Israel’s occupation of the West Bank is illegal under international law. It never annexed the West Bank, because giving Palestinians Israeli citizenship would mean the end of Israel as a Jewish state. So one Israeli government after the next left Palestinians in stateless limbo, while sanctioning illegal Jewish settlement construction that zig-zagged through contiguous territory and punctured holes through the dream of Palestinian statehood. All the while Israel offered Jewish settlers – often messianic, often self-righteous, often violent – full rights of Israeli citizenship and subjected Palestinians to military rule.

So, yes, Israel can claim it’s the only pluralistic democracy in the Middle East. But also, no, it cannot.

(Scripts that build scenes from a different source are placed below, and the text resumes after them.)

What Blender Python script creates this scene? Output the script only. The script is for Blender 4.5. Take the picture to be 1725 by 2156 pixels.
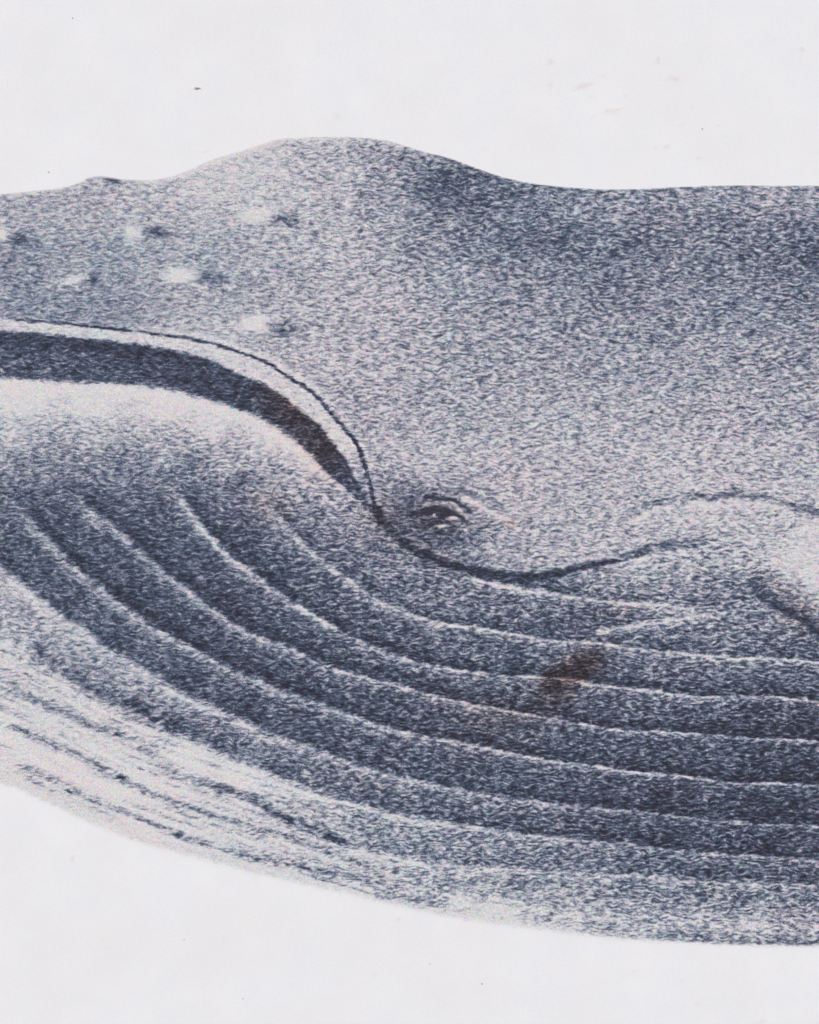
import bpy, math
import numpy as np

S = bpy.context.scene
for o in list(bpy.data.objects):
    bpy.data.objects.remove(o, do_unlink=True)

# ------------------------------------------------------------------ units
# the print is measured in "u": 1725 u across and 2156 u down the part in view
U = 0.0002                      # metres per u
CX, CY = 862.5, 1078.0          # middle of the view in u
ZC = 1.45                       # height of that point on the wall

# ------------------------------------------------------------------ camera
cam_d = bpy.data.cameras.new("camera")
cam = bpy.data.objects.new("camera", cam_d)
S.collection.objects.link(cam)
cam_d.sensor_fit = 'VERTICAL'
cam_d.sensor_height = 36.0
cam_d.lens = 70.0
FH = 2156 * U
DIST = FH / 36.0 * 70.0
cam.location = (0.0, -DIST, ZC)
cam.rotation_euler = (math.radians(90), 0, 0)
cam_d.clip_start = 0.01
cam_d.clip_end = 200
S.camera = cam

# ------------------------------------------------------------------ daylight
SUN_EL, SUN_AZ = math.radians(38), math.radians(152)     # from above, a little right of the camera
w = bpy.data.worlds.new("World")
S.world = w
w.use_nodes = True
nt = w.node_tree
nt.nodes.clear()
sky = nt.nodes.new("ShaderNodeTexSky")
sky.sky_type = 'NISHITA'
sky.sun_disc = False
sky.sun_elevation = SUN_EL
sky.sun_rotation = SUN_AZ
sky.air_density = 1.0
sky.dust_density = 1.5
bg = nt.nodes.new("ShaderNodeBackground")
bg.inputs[1].default_value = 0.085
wo = nt.nodes.new("ShaderNodeOutputWorld")
nt.links.new(sky.outputs[0], bg.inputs[0])
nt.links.new(bg.outputs[0], wo.inputs[0])
sun_d = bpy.data.lights.new("sun", 'SUN')
sun_d.energy = 1.5
sun_d.angle = math.radians(12)
sun_d.color = (1.0, 0.985, 0.965)
sun = bpy.data.objects.new("sun", sun_d)
S.collection.objects.link(sun)
# direction towards the sun: azimuth measured from +Y clockwise
dx = math.sin(SUN_AZ) * math.cos(SUN_EL)
dy = math.cos(SUN_AZ) * math.cos(SUN_EL)
dz = math.sin(SUN_EL)
from mathutils import Vector
sun.rotation_euler = Vector((dx, dy, dz)).to_track_quat('Z', 'Y').to_euler()
S.view_settings.view_transform = 'Standard'
S.view_settings.look = 'None'
S.view_settings.gamma = 1.0
S.view_settings.use_curve_mapping = False
S.view_settings.exposure = 0.70

# ------------------------------------------------------------------ colours
def lin(c):
    c = c / 255.0
    return c / 12.92 if c <= 0.04045 else ((c + 0.055) / 1.055) ** 2.4
K = 0.80 / lin(236)             # cloth white is 0.80 and shows as 236
def col(r, g, b):
    return (min(lin(r) * K, .95), min(lin(g) * K, .95), min(lin(b) * K, .95), 1.0)

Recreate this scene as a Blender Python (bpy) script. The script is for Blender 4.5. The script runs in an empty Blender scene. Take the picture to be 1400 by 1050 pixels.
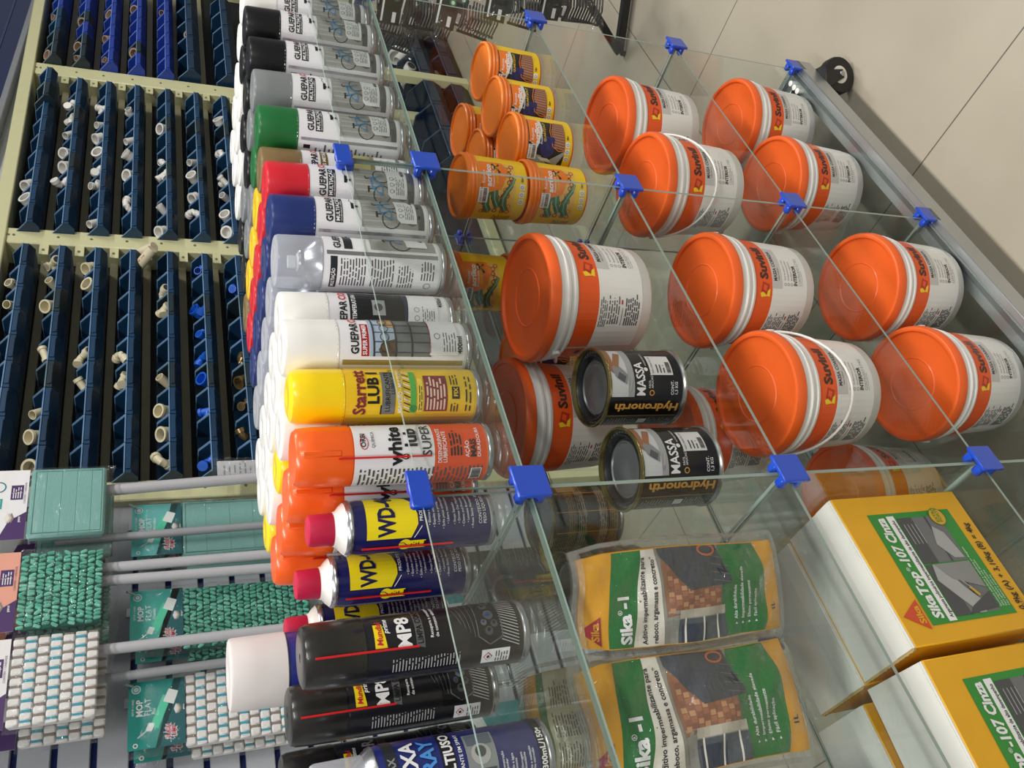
import bpy, math, random
from mathutils import Matrix, Vector
from mathutils.geometry import tessellate_polygon
from math import sin, cos, pi, radians, atan2, hypot, sqrt
random.seed(7)
S = bpy.context.scene
C = S.collection
# ------------------------------------------------------------ camera, light, exposure
cd = bpy.data.cameras.new('camera'); cam = bpy.data.objects.new('camera', cd); C.objects.link(cam)
cd.sensor_width = 36; cd.lens = 1143.1/1400*36; cd.clip_start = .02
# phone held on its side, tipped down: columns are the camera's right, up and back axes
X, Y, Z = (-.25690527, -.29276888, -.92102447), (-.75323566, .65774995, .00102222), (.60550452, .69401108, -.38950339)
cam.matrix_world = Matrix(((X[0], -Y[0], -Z[0], 0), (X[1], -Y[1], -Z[1], 0), (X[2], -Y[2], -Z[2], 1.39), (0, 0, 0, 1)))
S.camera = cam
S.view_settings.view_transform = 'Standard'; S.view_settings.look = 'None'
S.view_settings.gamma = 1; S.view_settings.use_curve_mapping = False
S.view_settings.exposure = 0.0
try:
    S.cycles.transparent_max_bounces = 40; S.cycles.max_bounces = 10
    S.cycles.caustics_reflective = False; S.cycles.caustics_refractive = False
except Exception: pass
W = bpy.data.worlds.new('shop_ambient'); S.world = W; W.use_nodes = True
W.node_tree.nodes['Background'].inputs[0].default_value = (.96, .98, 1, 1)
W.node_tree.nodes['Background'].inputs[1].default_value = .22
def area(x, y, z, sx, sy, p, col=(1, .97, .92)):
    l = bpy.data.lights.new('ceiling_tube', 'AREA'); l.shape = 'RECTANGLE'; l.size = sx; l.size_y = sy; l.energy = p; l.color = col
    o = bpy.data.objects.new('ceiling_tube', l); C.objects.link(o); o.location = (x, y, z)
for ax, ay in ((-.6, .2), (1.6, .2), (3.6, .2), (-.6, -1.9), (1.6, -1.9)):
    area(ax, ay, 2.95, 1.25, .22, 38)
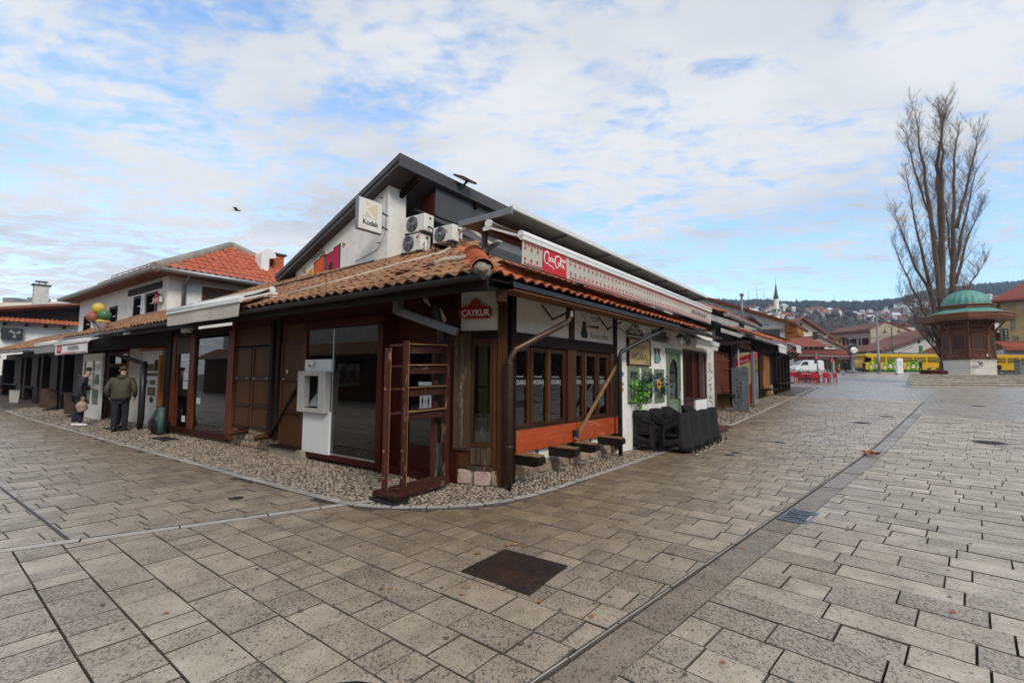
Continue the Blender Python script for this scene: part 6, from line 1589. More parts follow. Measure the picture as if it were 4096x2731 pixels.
def food_shop():
 P = food
 B('back_wall', L, (9.2, 16.6, -.75, -.6, .0, 3.0), WDARK, P, bevel=0)
 B('orange_jamb', L, (10.28, 10.42, -.4, -.2, .05, 2.15), WORANGE, P); B('dark_doorway', L, (9.25, 10.28, -.5, -.45, .05, 2.2), INTERIOR, P, bevel=0)
 w = B('poster_wall', L, (10.45, 12.15, -.42, -.3, .0, 2.32), WHITEMETAL, P)
 for q, mt in (((11.1, 11.75, 1.68, 1.9), BROWNPRINT), ((10.75, 11.05, 1.68, 2.02), BLACKPRINT), ((10.7, 11.85, 1.52, 1.62), BROWNPRINT), ((11.5, 11.8, 1.28, 1.38), BROWNPRINT), ((10.9, 11.35, 1.26, 1.40), BROWNPRINT), ((10.85, 11.5, .92, 1.18), BROWNPRINT)): B('food_picture', L, (q[0], q[1], -.299, -.296, q[2], q[3]), mt, w, bevel=0)
 m = MB(); m.lathe(L.P(11.15, -.299, .80), [(.16, 0), (.16, .004), (.14, .008)], 20, ax=L.ey); m.v = [(x, y, .80 + (z - .80) * .6) for x, y, z in m.v]; obj('dish_picture', m, WMID, w)
 m = MB(); m.lathe(L.P(11.15, -.294, 1.06), [(.08, 0), (.08, .004)], 14, ax=L.ey); obj('dish_picture', m, MURALGOLD, w)
 B('red_note', L, (10.5, 10.7, -.299, -.296, 2.0, 2.06), SIGNRED, w, bevel=0)
 B('pier', L, (12.2, 13.35, -.45, -.3, .0, 2.6), PLASTERPANEL, P)
 d = B('orange_front', L, (13.35, 13.5, -.4, -.28, .0, 2.35), WORANGE, P)
 for q in ((15.35, 15.55, -.4, -.28, .0, 2.35), (13.5, 15.35, -.4, -.3, .0, .82), (13.5, 15.35, -.4, -.28, 1.8, 1.94), (13.5, 15.35, -.4, -.28, 2.27, 2.35)): B('front_rail', L, q, WORANGE, d)
 B('counter_board', L, (13.4, 15.5, -.3, .0, .80, .84), WORANGE, d); B('pane', L, (13.5, 15.35, -.36, -.354, 1.94, 2.27), GLASSDARK, d, bevel=0); B('serving_hatch', L, (13.5, 15.35, -.55, -.5, .84, 1.8), INTERIOR, d, bevel=0)
 B('fascia', L, (9.2, 16.8, -.2, -.1, 2.4, 2.85), WDARKX, P)
 DF_ = Fr((L.P(14.05, .20, 0).x, L.P(14.05, .20, 0).y), L.ex, L.ey)
 wd = B('white_door', DF_, (.0, .22, -.03, .03, .05, 2.28), WHITEPAINT, P)
 for q in ((2.1, 2.3), (1.02, 1.16)): B('door_stile', DF_, (*q, -.03, .03, .05, 2.28), WHITEPAINT, wd)
 for q in ((.05, .52), (2.02, 2.28)): B('door_rail', DF_, (.22, 2.1, -.028, .028, *q), WHITEPAINT, wd)
 for q in ((.22, 1.02), (1.16, 2.1)): B('pane', DF_, (*q, -.004, .004, .52, 2.02), GLASSDARK, wd, bevel=0)
 for a, z, w_, h, mt in ((1.3, .85, .5, .35, SIGNGREEN), (.4, .75, .5, .3, SIGNGREEN), (1.3, 1.1, .6, .25, LIGHTGREY), (.4, 1.2, .4, .35, SIGNGREEN), (.35, 1.7, .5, .2, LIGHTGREY)): B('door_notice', DF_, (a, a + w_, .005, .008, z, z + h), mt, wd, bevel=0)
 B('door_foot', DF_, (-.05, 2.35, -.1, .1, -.02, .05), MORTAR, P)
 m = MB(); m.beam(L.P(13.0, .3, 2.26), L.P(10.08, .3, 1.9), .07, .1); obj('eave_bracket', m, WDARK, P); m = MB(); m.tube([L.P(10.0, .28, 1.95), L.P(9.98, .28, .3), L.P(10.3, .2, .06)], .08, 10); obj('drain_pipe', m, GUTTERDARK, P)
 dk = MB(); dk.hexa([L.P(9.42, .8, ZL - .12), L.P(16.2, .8, ZL - .16), L.P(16.2, -1.1, zL(-1.1) - .16), L.P(9.42, -1.1, zL(-1.1) - .12), L.P(9.42, .8, ZL - .06), L.P(16.2, .8, ZL - .10), L.P(16.2, -1.1, zL(-1.1) - .1), L.P(9.42, -1.1, zL(-1.1) - .06)]); obj('roof_deck', dk, WDARKX, P)
 roof_tiles(P, L, 9.4, 16.2, .86, ZL - .04, SL, -1.0, lambda a, d, r: True, OLDT[0], OLDT[1], TILEOLD, seed=7)
 m = MB(); vs = []
 for a in (9.42, 15.6):
  for k in range(7): an = PI + PI * k / 6; vs.append(L.P(a, .90 + .065 * math.cos(an), ZL - .05 + .065 * math.sin(an)))
 m.add(vs, [(k, k + 1, 8 + k, 7 + k) for k in range(6)]); obj('gutter', m, GUTTERZINC, P)
 B('painted_light_strip', L, (10.0, 12.2, -.25, -.2, 2.33, 2.37), MURALORANGE, P, bevel=0)  # solid orange strip: light showing above the posters, painted as colour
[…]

In his book documenting bereaved families of the Palestinian-Israeli conflict, author Colum McCann talked about his decision to title his book Apeirogon:

“Apeirogon is a weird word, I know. An apeirogon can’t really be drawn, it can only be suggested… But I loved it from the moment I heard about it. The idea that it had an infinite number of sides was attractive to me because I knew it wasn’t a two-sided situation, that it wasn’t balanced.”

This is how I feel when I write and think about Israel. Sides upon sides upon sides upon sides. Overlapping truths. Overlapping contradictions. Questions without answers. Problems without solutions.

There’s a reason why I’ve written draft after draft after draft. Everywhere I turn I’m stuck. I want to take a stand, but every stand I take conflicts with another. That’s why I haven’t written. That’s why I must write.